▶ **Data**:
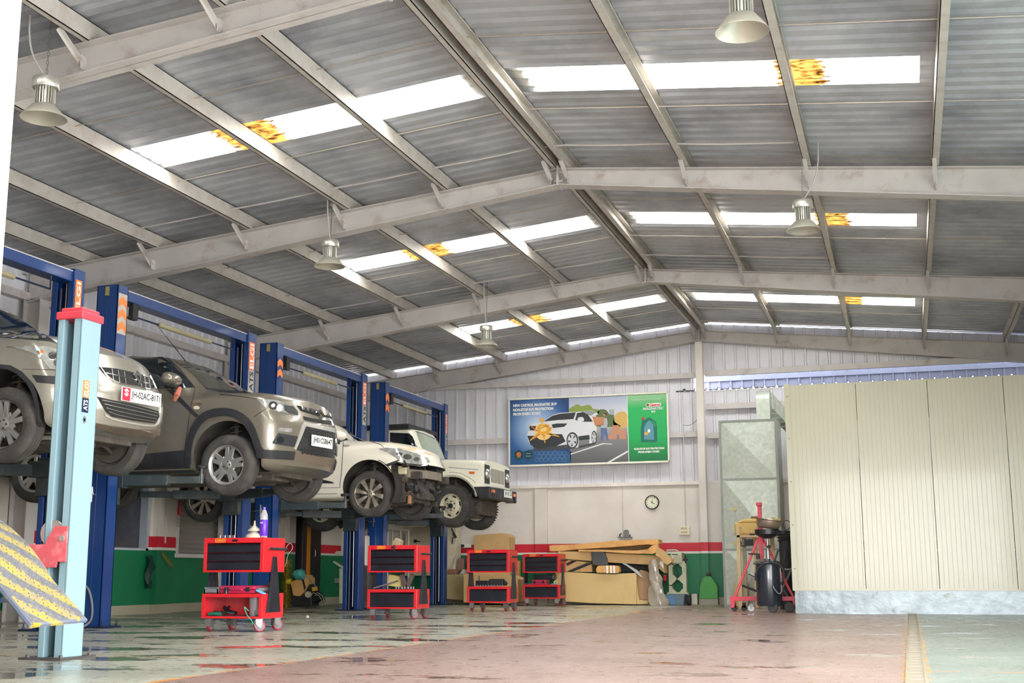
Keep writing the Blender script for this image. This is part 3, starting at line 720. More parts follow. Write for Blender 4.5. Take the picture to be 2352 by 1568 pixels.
# ------------------------------------------------------------------ cars
m_tyre = mat('dusty_tyre_rubber', (66,63,60), .85, var=.2, vscale=8, bump=.3, bscale=60, dirt=(98,92,84), dscale=6, dlo=.5, dhi=.8)
m_under = mat('dirty_underbody', (74,68,62), .8, var=.35, vscale=9, dirt=(110,98,84), dscale=5, dlo=.5, dhi=.75)
m_arch = mat('dark_arch_liner', (52,47,43), .85, var=.3, vscale=5, dirt=(92,82,70), dscale=4, dlo=.5, dhi=.8)
m_blkpl = mat('black_plastic_trim', (40,41,44), .5, var=.12, dirt=(70,66,62), dscale=5, dlo=.55, dhi=.8)
m_wind = mat('grey_green_windscreen', (70,72,62), .07, var=.3, vscale=2, coat=.6, spec=.6)
m_glass = mat('dark_tinted_glass', (26,32,36), .06, var=.25, vscale=1.2, coat=.6, spec=.7)
m_chrome = mat('chrome', (225,225,225), .12, metal=1, var=.04)
m_silver = mat('silver_rim', (176,174,170), .35, metal=.7, var=.08)
m_lamp = mat('clear_lamp_cover', (196,196,190), .12, metal=.55, var=.35, vscale=14, coat=.8)
m_plate = mat('white_number_plate', (236,234,228), .4, var=.02)
m_seam = mat('panel_gap', (26,24,22), .8, var=.1)
m_amber = mat('amber_lens', (214,110,50), .2, var=.1, coat=.5)
m_dust = mat('dusty_windscreen', (150,132,108), .55, var=.12, vscale=3)

def pchip(xs, ys, x):
    n = len(xs)
    if x <= xs[0]: return ys[0]
    if x >= xs[-1]: return ys[-1]
    h = [xs[i+1]-xs[i] for i in range(n-1)]; d = [(ys[i+1]-ys[i])/h[i] for i in range(n-1)]
    mm = [d[0]] + [0 if d[i-1]*d[i] <= 0 else 2*d[i-1]*d[i]/(d[i-1]+d[i]) for i in range(1, n-1)] + [d[-1]]
    for i in range(n-1):
        if x <= xs[i+1]:
            t = (x-xs[i])/h[i]
            return ys[i]*(1+2*t)*(1-t)**2+mm[i]*h[i]*t*(1-t)**2+ys[i+1]*t*t*(3-2*t)+mm[i+1]*h[i]*t*t*(t-1)
def car_shell(st, warp, nx=90, k=5, mcap=14, sharp=False, m=None):
    st = sorted(st, key=lambda s: s[0]); xs = [s[0] for s in st]; npt = len(st[0][1])
    rings = []
    for i in range(nx+1):
        x = xs[0]+(xs[-1]-xs[0])*i/nx
        pts = [(pchip(xs, [s[1][j][0] for s in st], x), pchip(xs, [s[1][j][1] for s in st], x)) for j in range(npt)]
        if sharp:
            fine = []
            for j in range(npt-1):
                for q in range(k): f = q/k; fine.append((pts[j][0]*(1-f)+pts[j+1][0]*f, pts[j][1]*(1-f)+pts[j+1][1]*f))
            fine.append(pts[-1])
            for _ in range(1 if k > 2 else 0):
                fine = [fine[0]]+[((fine[a-1][0]+2*fine[a][0]+fine[a+1][0])/4, (fine[a-1][1]+2*fine[a][1]+fine[a+1][1])/4) for a in range(1, len(fine)-1)]+[fine[-1]]
        else: fine = smooth_poly([(a, b, 0) for a, b in pts], k, closed=False); fine = [(max(0, a[0]), a[1]) for a in fine]
        rings.append((x, fine))
    mb = MB(); nf = len(rings[0][1]); vs = []; 
    def W_(x, y, z): return warp(x, y, z)
    for x, fn in rings:
        half = [(y, z) for y, z in fn]
        full = [(-y, z) for y, z in half] + [(y, z) for y, z in reversed(half[1:-1])]
        vs += [W_(x, y, z) for y, z in full]
    nr = len(full); fs = []
    for i in range(nx):
        for j in range(nr): fs.append((i*nr+j, i*nr+(j+1) % nr, (i+1)*nr+(j+1) % nr, (i+1)*nr+j))
    mb.add(vs, fs)
    for idx in (0, nx):   # end caps
        x, fn = rings[idx]; rows = []
        for y, z in fn: rows.append([W_(x, -y+2*y*c/mcap, z) for c in range(mcap+1)])
        mb.grid(rows)
    me = bpy.data.meshes.new('body'); me.from_pydata([tuple(v) for v in mb.v], [], mb.f)
    bm = bmesh.new(); bm.from_mesh(me); bmesh.ops.remove_doubles(bm, verts=bm.verts, dist=.0008)
    bmesh.ops.dissolve_degenerate(bm, dist=.0005, edges=bm.edges)
    bmesh.ops.recalc_face_normals(bm, faces=bm.faces); bm.to_mesh(me); bm.free()
    return me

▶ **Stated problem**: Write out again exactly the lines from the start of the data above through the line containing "(150,132,108), .55, var=.12, vscale=3)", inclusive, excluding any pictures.

▶ **Full response**:
Keep writing the Blender script for this image. This is part 3, starting at line 720. More parts follow. Write for Blender 4.5. Take the picture to be 2352 by 1568 pixels.
# ------------------------------------------------------------------ cars
m_tyre = mat('dusty_tyre_rubber', (66,63,60), .85, var=.2, vscale=8, bump=.3, bscale=60, dirt=(98,92,84), dscale=6, dlo=.5, dhi=.8)
m_under = mat('dirty_underbody', (74,68,62), .8, var=.35, vscale=9, dirt=(110,98,84), dscale=5, dlo=.5, dhi=.75)
m_arch = mat('dark_arch_liner', (52,47,43), .85, var=.3, vscale=5, dirt=(92,82,70), dscale=4, dlo=.5, dhi=.8)
m_blkpl = mat('black_plastic_trim', (40,41,44), .5, var=.12, dirt=(70,66,62), dscale=5, dlo=.55, dhi=.8)
m_wind = mat('grey_green_windscreen', (70,72,62), .07, var=.3, vscale=2, coat=.6, spec=.6)
m_glass = mat('dark_tinted_glass', (26,32,36), .06, var=.25, vscale=1.2, coat=.6, spec=.7)
m_chrome = mat('chrome', (225,225,225), .12, metal=1, var=.04)
m_silver = mat('silver_rim', (176,174,170), .35, metal=.7, var=.08)
m_lamp = mat('clear_lamp_cover', (196,196,190), .12, metal=.55, var=.35, vscale=14, coat=.8)
m_plate = mat('white_number_plate', (236,234,228), .4, var=.02)
m_seam = mat('panel_gap', (26,24,22), .8, var=.1)
m_amber = mat('amber_lens', (214,110,50), .2, var=.1, coat=.5)
m_dust = mat('dusty_windscreen', (150,132,108), .55, var=.12, vscale=3)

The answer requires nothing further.